Most helpful customer reviews
7 of 9 people found the following review helpful.
This is a horrible book masquerading as a math book! It asks stupid questions. Don't even think about buying it!
By Sam
My students were frustrated by the lack of clear math explanations, no formulas, yet they were expected to somehow just figure it all out in their groups with minimal teacher guidance. One student said that she didn't sign up for an Excel class, but a math class because they have a 'technology piece' in this book that requires students to do projects using an Excel spreadsheet. The authors try to teach math understanding but use tedious exercises and confusing wording that did very little to help students actually learn. Even worse is the sequencing in the book at times assumes student knowledge that is required to answer a question when that subject has not been presented perhaps three sections later.
This is not a hardbound book, their method is highly unproven to work, and the price listed here is absolutely ridiculous!
You could buy several used very helpful REAL math books at the price they are asking here.
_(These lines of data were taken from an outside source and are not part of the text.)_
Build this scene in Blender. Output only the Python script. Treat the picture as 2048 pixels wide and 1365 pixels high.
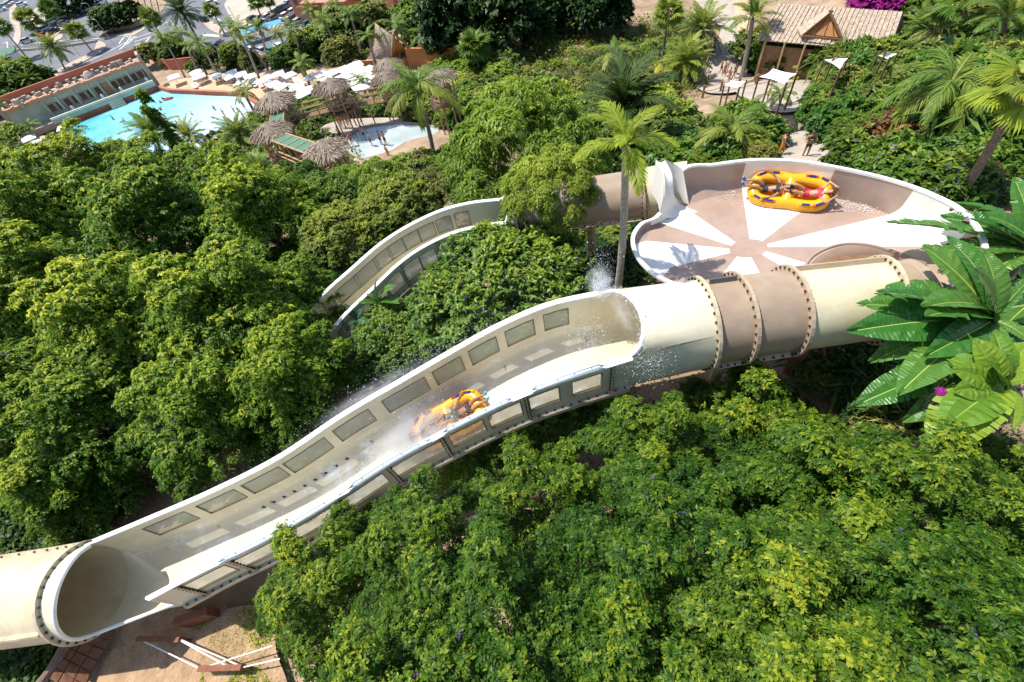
import bpy, bmesh, math, random
import numpy as np
from mathutils import Vector, Matrix
random.seed(7)
rng = np.random.default_rng(11)
R_ = math.radians
scene = bpy.context.scene
for o in list(bpy.data.objects): bpy.data.objects.remove(o)

# ------------------------------------------------------------------ camera
# The camera hangs over the slide, looking down and rolled; it is the world origin (z = 0), ground lies at -15 .. -42 m.
FPX = 910.0; CX, CY = 1024.0, 682.5; NAD = (1176.0, 1358.0)   # focal length and nadir in pixels of the 2048 px photograph
_d = np.array([NAD[0]-CX, -(NAD[1]-CY), -FPX]); _d /= np.linalg.norm(_d)
_U = -_d; _F = np.array([0, 0, -1.0]); _Y = _F-(_F@_U)*_U; _Y /= np.linalg.norm(_Y); _X = np.cross(_Y, _U)
CM = np.array([_X, _Y, _U])
cam_d = bpy.data.cameras.new('camera'); cam = bpy.data.objects.new('camera', cam_d); scene.collection.objects.link(cam)
cam_d.sensor_width = 36.0; cam_d.lens = 36.0*FPX/2048.0; cam_d.clip_start = 0.05; cam_d.clip_end = 2000
cam.matrix_world = Matrix([list(CM[0])+[0], list(CM[1])+[0], list(CM[2])+[0], [0, 0, 0, 1]])
scene.camera = cam
scene.render.resolution_x = 1024; scene.render.resolution_y = 682

# ------------------------------------------------------------------ light
SUN_EL = R_(62); SH = np.array([0.86, -0.51])               # direction in which shadows fall
sun_az = math.atan2(-SH[0], -SH[1])                          # compass angle of the sun from +Y towards +X
w = bpy.data.worlds.new('World'); scene.world = w; w.use_nodes = True
nt = w.node_tree; bg = nt.nodes['Background']; sk = nt.nodes.new('ShaderNodeTexSky'); sk.sky_type = 'NISHITA'
sk.sun_disc = False; sk.sun_elevation = SUN_EL; sk.sun_rotation = sun_az; sk.altitude = 50
nt.links.new(sk.outputs[0], bg.inputs[0]); bg.inputs[1].default_value = 0.15
sd = bpy.data.lights.new('sun', 'SUN'); sd.energy = 4.8; sd.angle = R_(0.53); sd.color = (1, 0.955, 0.88)
sun = bpy.data.objects.new('sun', sd); scene.collection.objects.link(sun)
sdir = Vector((SH[0]*math.cos(SUN_EL), SH[1]*math.cos(SUN_EL), -math.sin(SUN_EL)))
sun.rotation_euler = sdir.to_track_quat('-Z', 'Y').to_euler()
vs = scene.view_settings; vs.view_transform = 'Standard'; vs.look = 'None'; vs.gamma = 1; vs.exposure = 0.46; vs.use_curve_mapping = False
scene.cycles.max_bounces = 8; scene.cycles.diffuse_bounces = 6; scene.cycles.volume_bounces = 2; scene.cycles.transparent_max_bounces = 12; scene.cycles.use_denoising = True

# ------------------------------------------------------------------ survey helpers (photograph pixel -> place)
def ray(px, py):
    r = CM @ np.array([px-CX, -(py-CY), -FPX]); return r/np.linalg.norm(r)
def at(px, py, z):
    r = ray(px, py); return r*(z/r[2])
def proj(P):
    c = CM.T @ np.asarray(P, float); return np.array([CX+FPX*c[0]/-c[2], CY-FPX*c[1]/-c[2]])
def scale_at(P):                                             # pixels per metre across the view at a point
    c = CM.T @ np.asarray(P, float); return FPX/-c[2]
_ctl = np.array([(-16,-4,-17),(0,-4,-16.5),(20,-4,-16.5),(-16,5,-17.6),(0,7,-16),(10,9,-15),(22,9,-15.5),(-12,16,-18.2),(4,14,-16),(14,16,-16.6),
 (20,23,-18.2),(28,14,-15.5),(35,30,-20),(-20,30,-22.5),(0,30,-21.5),(10,38,-24.3),(32,53,-28),(40,45,-26.5),(26,44,-25.5),(-9,54,-27.4),(-17,52,-27.6),(-2,56,-27.4),(-25,50,-27.4),(-40,62,-30),
 (-57,93,-35.6),(-88,105,-34.8),(-61,112,-35),(-38,95,-35.2),(-45,85,-35),(-66,85,-35.2),(-80,95,-34.6),(-28,88,-33),(-24,78,-31.6),(-10,78,-30.6),(2,80,-30),(20,75,-28),(38,80,-26.5),(48,56,-26.2),(60,80,-24.5),
 (0,104,-33),(-36,118,-36),(-30,140,-42),(-56,170,-42.3),(-137,215,-42.3),(-100,150,-42.3),(-78,130,-41.6),(-10,150,-42.2),(10,170,-42.3),(45,130,-30),(80,110,-24),(60,30,-19),(80,60,-20),
 (-120,120,-42),(-70,60,-34),(-60,20,-27),(-40,0,-22),(60,-20,-18),(0,-60,-14),(-60,-60,-20),(90,0,-18),
 (-400,300,-42.3),(-200,500,-42.3),(100,500,-42.3),(400,400,-30),(500,0,-20),(-500,0,-42.3),(0,-400,-14),(-300,-200,-30),(300,-300,-16),(-200,260,-42.3),(-60,260,-42.3),(-150,170,-42.3)], float)
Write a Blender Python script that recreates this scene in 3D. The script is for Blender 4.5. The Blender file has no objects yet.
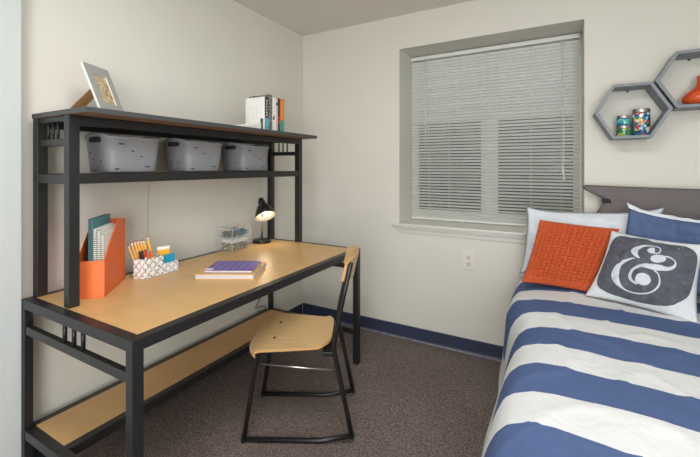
import bpy, bmesh, math, random
from mathutils import Vector, Matrix, noise as mnoise
R = math.radians
PI = math.pi
random.seed(7)
scn = bpy.context.scene
COL = scn.collection

# ------------------------------------------------------------------ helpers
def lin(c):
    return tuple(((v/255)/12.92 if v/255 <= .04045 else ((v/255+.055)/1.055)**2.4) for v in c)

def new_mat(name):
    m = bpy.data.materials.new(name); m.use_nodes = True
    nt = m.node_tree
    return m, nt, nt.nodes['Principled BSDF']

def mat(name, rgb, rough=.6, metal=0., var=.0, scale=30., bump=0., bscale=200., coat=0., detail=3., stretch=None, spec=.5):
    """Principled surface whose colour and relief vary with procedural noise."""
    m, nt, p = new_mat(name)
    c = lin(rgb)
    p.inputs['Roughness'].default_value = rough
    p.inputs['Metallic'].default_value = metal
    p.inputs['Specular IOR Level'].default_value = spec
    if coat: p.inputs['Coat Weight'].default_value = coat
    tc = nt.nodes.new('ShaderNodeTexCoord')
    mp = nt.nodes.new('ShaderNodeMapping'); nt.links.new(tc.outputs['Object'], mp.inputs['Vector'])
    if stretch: mp.inputs['Scale'].default_value = stretch
    n = nt.nodes.new('ShaderNodeTexNoise'); n.inputs['Scale'].default_value = scale; n.inputs['Detail'].default_value = detail
    nt.links.new(mp.outputs[0], n.inputs['Vector'])
    r = nt.nodes.new('ShaderNodeValToRGB')
    r.color_ramp.elements[0].position = .3; r.color_ramp.elements[1].position = .7
    r.color_ramp.elements[0].color = (*[max(0, v*(1-var)) for v in c], 1)
    r.color_ramp.elements[1].color = (*[min(1, v*(1+var)) for v in c], 1)
    nt.links.new(n.outputs['Fac'], r.inputs['Fac']); nt.links.new(r.outputs['Color'], p.inputs['Base Color'])
    if bump:
        b = nt.nodes.new('ShaderNodeTexNoise'); b.inputs['Scale'].default_value = bscale; b.inputs['Detail'].default_value = 4
        nt.links.new(tc.outputs['Object'], b.inputs['Vector'])
        bp = nt.nodes.new('ShaderNodeBump'); bp.inputs['Strength'].default_value = bump; bp.inputs['Distance'].default_value = .004
        nt.links.new(b.outputs['Fac'], bp.inputs['Height']); nt.links.new(bp.outputs['Normal'], p.inputs['Normal'])
    return m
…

3 of 3 people found the following review helpful.
WASTE
By L. Burkhardt
This book is not worth the paper it's printed on. The instructors manual is different from the student book which causes confusion. Some of the application exercises tell the students to use the on-line resources to answer the questions. But they don't have access without the instructors registering first. As a student this is a waste of hard earned money.
1 of 1 people found the following review helpful.
College Textbook Ripoff Scheme
By Mr. Burke
Absolute garbage and part of the college textbook scam machine. How could this cheaply bound, mistake ridden, low quality book cost $168? Why would colleges participate in this kind of scam? This is a $20 book and something you'd throw in the trash as soon as the class is done. Push back against McGraw-Hill and your college. They have less credibility than drug pusher on the streets.